Porous NiMoO4@NiMn-LDH Core–Shell Nanocomposites Anchored on Nickel Foam: Application in Asymmetric Supercapacitors with a High Specific Capacitance

Transition-metal oxides (TMOs) exhibit exceptional potential as candidate materials in supercapacitor applications. Nevertheless, their actual performance falls far short of expectations due to challenges such as poor electronic conductivity, insufficient electrochemical durability, and the scarcity of active sites within TMOs. Herein, we successfully synthesized a NiMoO₄ nanorod@NiMn-LDH nanosheet core–shell structure onto nickel foam (NiMoO₄@NiMn-LDH/NF) via a straightforward two-step hydrothermal process, achieving complementary enhancement in performance.
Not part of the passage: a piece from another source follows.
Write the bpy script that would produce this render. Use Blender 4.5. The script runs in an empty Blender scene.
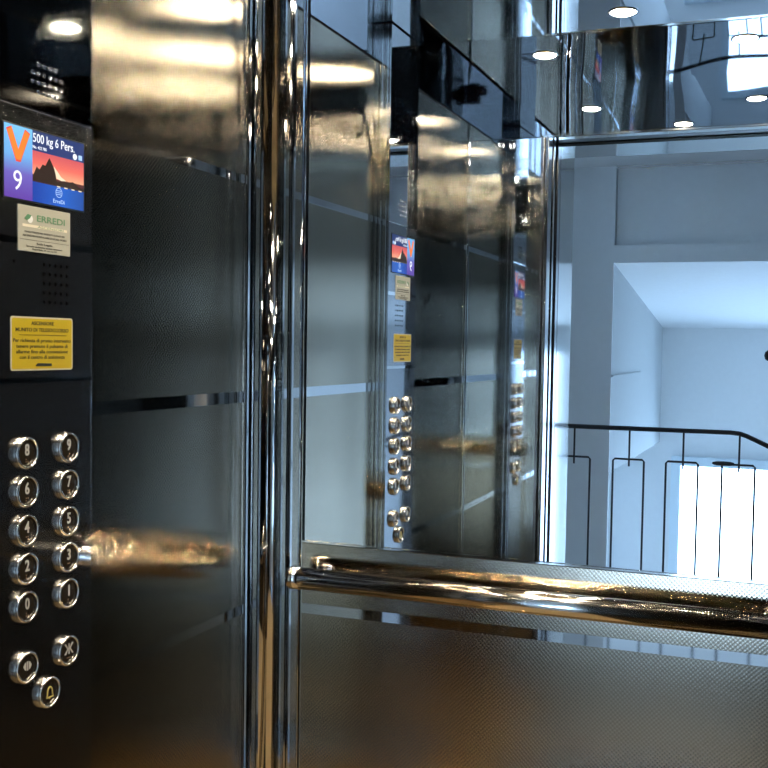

The core–shell architecture effectively shortens ion transport pathways and exposes abundant active sites, which establish a vital basis for boosting the energy storage efficiency of devices. Additionally, the notable synergistic effect among transition-metal ions further boosts the electrochemical performance. Consequently, the NiMoO₄@NiMn-LDH/NF electrode exhibits an impressive areal capacitance of 9438.4 mF cm⁻² under 2 mA cm^–2. Moreover, it features pre-eminent rate capability and preserves 99.9% of its capacitance over 6000 cycles. Significantly, the constructed NiMoO₄@NiMn-LDH/NF//activated carbon configuration achieves a 1.2 mW h cm^–2 high energy density under a 3.2 mW cm^–2 power density, sustaining 95% superior capacitance retention over 7000 cycles. Our research demonstrates that the NiMoO₄@NiMn-LDH core–shell nanocomposite offers an excellent and feasible strategy for the energy storage field.